Ao longo da história, o maior inimigo das escolas foi a chuva. No ano de 1952, com toda a expectativa que cercava o reencontro entre as 3 grandes do Carnaval de então, caiu um temporal e o júri foi embora antes do desfile do Império, que pediu a suspensão do julgamento e foi atendido. O grande confronto só seria realizado no ano seguinte e vencido pela Portela.  No ano de 1938, a chuva havia impedido a comissão julgadora de sequer chegar à Praça Onze, o que também causou a suspensão do julgamento. Nos dois anos, houve desfile.

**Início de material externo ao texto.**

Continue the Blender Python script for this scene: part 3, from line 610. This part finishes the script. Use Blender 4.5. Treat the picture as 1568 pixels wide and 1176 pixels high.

Em 1966, o Rio foi sacudido por fortíssimas chuvas dias antes do reinado de Momo. Havia clima pra Carnaval? As autoridades mantiveram a festa, mas houve uma nota triste: o Império da Tijuca teve seu barracão totalmente destruído por um deslizamento. Foi representado apenas por um grupo de sambistas, sem cantar ou tocar. Em 1988, chuvas fortes fizeram as autoridades cancelarem o desfile das campeãs.

Desfile sem bateria em 1995:

O drama sofrido pelo Imperinho em 1966 não foi solitário. Outras escolas sofreram com dificuldades econômicas, brigas internas, etc. Por conta disso, houve alguns desfiles melancólicos. Como o da Canários da Laranjeiras, em 1995. Por erro da administração, as fantasias da bateria não ficaram prontas. Os ritmistas se recusaram a desfilar e a escola passou apenas com um surdo de marcação emprestado por uma co-irmã. Em 2011, Portela, Grande Rio e União da Ilha não foram julgadas. Isso porque um incêndio atingiu o barracão das três na Cidade do Samba, poucas semanas antes do Carnaval. As três desfilaram do jeito que deu, mas se apresentaram de qualquer forma.

Reportagem do Jornal da Globo da época sobre o incêndio:

Fogo, chuva, fantasias que não chegam, carros que quebram, são muitos os percalços que enfrentam as escolas quando o período pré-carnaval é conturbado. Mas as pessoas que fazem as escolas amam o que fazem. Por isso, quando a sirene toca, anunciando o início do desfile, a escola está formada e aqueles cerca de 60 minutos acontecem de um jeito ou de outro. Pode nem sempre dar certo. Vários desfiles de escolas que se preparam mal naufragam em plena avenida. O importante é: com ou sem fantasia, o show tem que continuar.